As I alluded to (well, okay, downright said) earlier, Vice Squad was released on DVD by Anchor Bay in 2007. The anamorphic wide-screen transfer has been brilliantly digitally restored and looks sensational, the remastered soundtrack is superb (the cult favorite theme tune “Neon Slime” has never sounded better), and the extras package features the theatrical trailer, a selection of radio spots for the film, a comprehensive poster and stills gallery, the fantastic commentary track I also made reference to a minute ago, and a superb liner-notes essay by? Richard Harland Smith.

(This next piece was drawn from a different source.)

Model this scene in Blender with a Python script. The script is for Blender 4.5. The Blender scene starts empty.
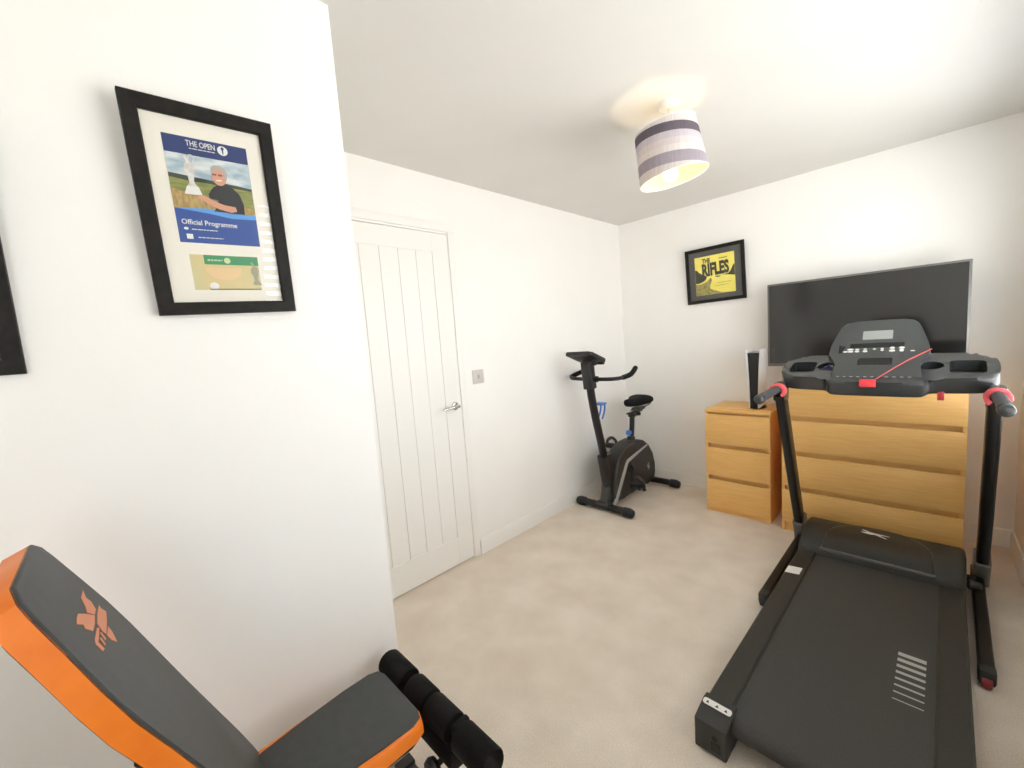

Simply put, Vice Squad is the most agonizingly nasty crime flick you’ll ever see that didn’t come from a country shaped like a boot, and in truth it even puts most of the Italian stuff to shame. It features superb performances all around, with Hauser putting in an absolutely historically psychopathic turn, and it’s got more adrenaline pumping through its veins than a guy trying to lift a car off his trapped child. It’s raw, it’s devastating, and it’s just plain bad-ass stuff all the way around. And if that’s not enough, there’s even a cameo from “Rerun” himself, What’s Happening?‘s Fred Berry, as a wimpy-ass pushover of a pimp.
Some movies show you the ugly underside of human life. Vice Squad sticks you right the fuck in the middle of it and dares you to look away. There are times you’ll surely want to look away — I haven’t described in detail any of the seriously sick shit in this movie for a reason —but the story itself, and the performances — especially Hauser’s — just won’t let you.
I guarantee, if you’ve never seen this flick before, that you won’t be able to take your eyes off it, no matter how loudly your brain screams at you to do just that . But it’s gonna burn, baby — it’s gonna burn.